Objective: Quote exactly, and only, the lines of the material below from the line with "What Blender Python" through the line with "return m, nt, out".

--- begin Data section ---

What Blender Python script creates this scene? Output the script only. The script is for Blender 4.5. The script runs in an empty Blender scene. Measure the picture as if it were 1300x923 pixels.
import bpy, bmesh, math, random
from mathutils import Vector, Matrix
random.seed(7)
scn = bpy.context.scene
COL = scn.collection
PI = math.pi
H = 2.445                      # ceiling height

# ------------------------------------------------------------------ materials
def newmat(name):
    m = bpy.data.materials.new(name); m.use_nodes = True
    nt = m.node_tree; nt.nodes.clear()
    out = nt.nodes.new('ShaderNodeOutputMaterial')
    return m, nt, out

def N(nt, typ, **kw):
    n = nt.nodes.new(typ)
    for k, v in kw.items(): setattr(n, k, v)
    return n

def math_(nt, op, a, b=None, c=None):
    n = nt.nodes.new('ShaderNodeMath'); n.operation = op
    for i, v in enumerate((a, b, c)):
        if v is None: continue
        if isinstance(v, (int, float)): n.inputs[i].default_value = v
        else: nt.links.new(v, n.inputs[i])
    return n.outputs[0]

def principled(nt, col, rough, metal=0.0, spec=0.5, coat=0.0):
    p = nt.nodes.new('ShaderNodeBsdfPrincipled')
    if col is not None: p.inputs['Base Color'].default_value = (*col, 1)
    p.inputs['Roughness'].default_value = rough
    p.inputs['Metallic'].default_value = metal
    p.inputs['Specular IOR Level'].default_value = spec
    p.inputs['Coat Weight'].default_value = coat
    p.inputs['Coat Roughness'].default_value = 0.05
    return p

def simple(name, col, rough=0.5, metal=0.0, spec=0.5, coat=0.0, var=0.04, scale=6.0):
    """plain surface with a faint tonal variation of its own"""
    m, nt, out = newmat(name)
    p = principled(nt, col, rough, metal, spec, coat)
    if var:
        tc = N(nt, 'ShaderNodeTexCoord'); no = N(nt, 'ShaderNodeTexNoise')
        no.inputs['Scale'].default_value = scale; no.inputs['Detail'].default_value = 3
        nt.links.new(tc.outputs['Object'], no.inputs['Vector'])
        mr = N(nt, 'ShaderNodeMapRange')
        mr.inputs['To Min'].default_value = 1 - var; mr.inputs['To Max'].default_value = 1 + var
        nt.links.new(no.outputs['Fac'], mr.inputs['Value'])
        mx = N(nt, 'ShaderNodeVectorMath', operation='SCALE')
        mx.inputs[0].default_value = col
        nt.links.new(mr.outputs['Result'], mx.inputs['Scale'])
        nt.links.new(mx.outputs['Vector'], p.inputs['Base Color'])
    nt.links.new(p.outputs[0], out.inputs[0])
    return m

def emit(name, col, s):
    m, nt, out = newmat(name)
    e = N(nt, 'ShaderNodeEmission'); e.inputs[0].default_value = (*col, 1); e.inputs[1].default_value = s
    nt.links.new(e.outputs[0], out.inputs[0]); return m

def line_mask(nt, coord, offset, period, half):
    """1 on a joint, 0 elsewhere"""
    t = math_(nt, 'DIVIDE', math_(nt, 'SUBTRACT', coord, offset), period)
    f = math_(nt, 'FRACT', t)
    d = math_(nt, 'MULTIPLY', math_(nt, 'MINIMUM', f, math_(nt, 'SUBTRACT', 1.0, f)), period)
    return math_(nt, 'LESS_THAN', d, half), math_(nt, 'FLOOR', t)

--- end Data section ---
--- begin Data section ---

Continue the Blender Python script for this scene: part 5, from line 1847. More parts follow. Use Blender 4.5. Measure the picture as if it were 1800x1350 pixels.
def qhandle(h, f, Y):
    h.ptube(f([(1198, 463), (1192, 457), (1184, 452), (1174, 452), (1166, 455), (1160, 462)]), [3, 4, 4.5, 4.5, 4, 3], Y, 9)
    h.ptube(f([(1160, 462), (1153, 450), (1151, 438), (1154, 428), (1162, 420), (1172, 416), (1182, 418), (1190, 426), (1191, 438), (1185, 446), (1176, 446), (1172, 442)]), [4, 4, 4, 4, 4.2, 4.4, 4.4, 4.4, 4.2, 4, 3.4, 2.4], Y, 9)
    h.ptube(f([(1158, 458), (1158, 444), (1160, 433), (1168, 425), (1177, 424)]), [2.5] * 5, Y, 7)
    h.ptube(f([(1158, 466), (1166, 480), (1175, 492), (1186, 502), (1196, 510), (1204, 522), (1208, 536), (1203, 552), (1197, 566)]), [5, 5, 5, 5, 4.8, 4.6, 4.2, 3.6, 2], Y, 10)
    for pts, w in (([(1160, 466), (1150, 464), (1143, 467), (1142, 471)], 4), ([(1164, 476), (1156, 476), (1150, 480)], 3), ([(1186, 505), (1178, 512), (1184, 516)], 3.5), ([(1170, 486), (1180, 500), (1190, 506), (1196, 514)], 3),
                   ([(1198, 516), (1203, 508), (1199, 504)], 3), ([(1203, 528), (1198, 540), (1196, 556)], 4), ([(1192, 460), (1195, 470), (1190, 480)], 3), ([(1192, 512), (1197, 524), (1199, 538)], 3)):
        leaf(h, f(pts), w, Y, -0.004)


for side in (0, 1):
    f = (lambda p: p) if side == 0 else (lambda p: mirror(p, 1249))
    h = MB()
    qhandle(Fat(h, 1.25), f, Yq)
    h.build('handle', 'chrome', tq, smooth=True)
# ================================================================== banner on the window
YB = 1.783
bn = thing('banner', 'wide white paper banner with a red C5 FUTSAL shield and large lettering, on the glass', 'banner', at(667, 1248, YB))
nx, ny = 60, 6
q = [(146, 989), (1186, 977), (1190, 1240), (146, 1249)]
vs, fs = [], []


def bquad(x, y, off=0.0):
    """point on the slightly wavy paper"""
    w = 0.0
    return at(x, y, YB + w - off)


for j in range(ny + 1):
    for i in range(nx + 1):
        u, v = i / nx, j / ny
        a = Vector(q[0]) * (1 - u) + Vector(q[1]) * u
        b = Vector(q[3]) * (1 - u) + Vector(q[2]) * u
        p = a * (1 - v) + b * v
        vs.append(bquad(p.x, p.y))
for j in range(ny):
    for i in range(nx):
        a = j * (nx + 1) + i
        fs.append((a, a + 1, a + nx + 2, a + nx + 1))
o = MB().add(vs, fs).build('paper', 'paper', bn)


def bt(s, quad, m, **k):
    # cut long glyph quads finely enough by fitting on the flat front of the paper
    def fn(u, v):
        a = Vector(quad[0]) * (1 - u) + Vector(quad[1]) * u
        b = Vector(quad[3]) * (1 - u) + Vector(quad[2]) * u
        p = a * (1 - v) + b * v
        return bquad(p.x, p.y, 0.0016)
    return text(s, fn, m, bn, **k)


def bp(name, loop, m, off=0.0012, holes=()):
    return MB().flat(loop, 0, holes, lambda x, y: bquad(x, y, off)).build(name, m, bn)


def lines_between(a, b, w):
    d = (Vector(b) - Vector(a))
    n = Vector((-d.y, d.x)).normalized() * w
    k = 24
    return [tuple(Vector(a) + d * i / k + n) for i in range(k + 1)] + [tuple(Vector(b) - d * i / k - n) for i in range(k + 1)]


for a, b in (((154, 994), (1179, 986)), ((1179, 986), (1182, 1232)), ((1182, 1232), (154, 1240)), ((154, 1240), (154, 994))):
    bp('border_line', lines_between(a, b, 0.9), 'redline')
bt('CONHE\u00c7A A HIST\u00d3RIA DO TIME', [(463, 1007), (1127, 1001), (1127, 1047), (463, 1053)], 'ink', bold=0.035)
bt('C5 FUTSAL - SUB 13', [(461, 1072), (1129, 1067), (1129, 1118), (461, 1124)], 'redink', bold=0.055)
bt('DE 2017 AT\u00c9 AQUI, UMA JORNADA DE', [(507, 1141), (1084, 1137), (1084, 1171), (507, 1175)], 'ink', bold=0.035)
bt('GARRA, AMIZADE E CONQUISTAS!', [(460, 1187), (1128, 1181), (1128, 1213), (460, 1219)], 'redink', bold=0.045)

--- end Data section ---

Written answer:
What Blender Python script creates this scene? Output the script only. The script is for Blender 4.5. The script runs in an empty Blender scene. Measure the picture as if it were 1300x923 pixels.
import bpy, bmesh, math, random
from mathutils import Vector, Matrix
random.seed(7)
scn = bpy.context.scene
COL = scn.collection
PI = math.pi
H = 2.445                      # ceiling height

# ------------------------------------------------------------------ materials
def newmat(name):
    m = bpy.data.materials.new(name); m.use_nodes = True
    nt = m.node_tree; nt.nodes.clear()
    out = nt.nodes.new('ShaderNodeOutputMaterial')
    return m, nt, out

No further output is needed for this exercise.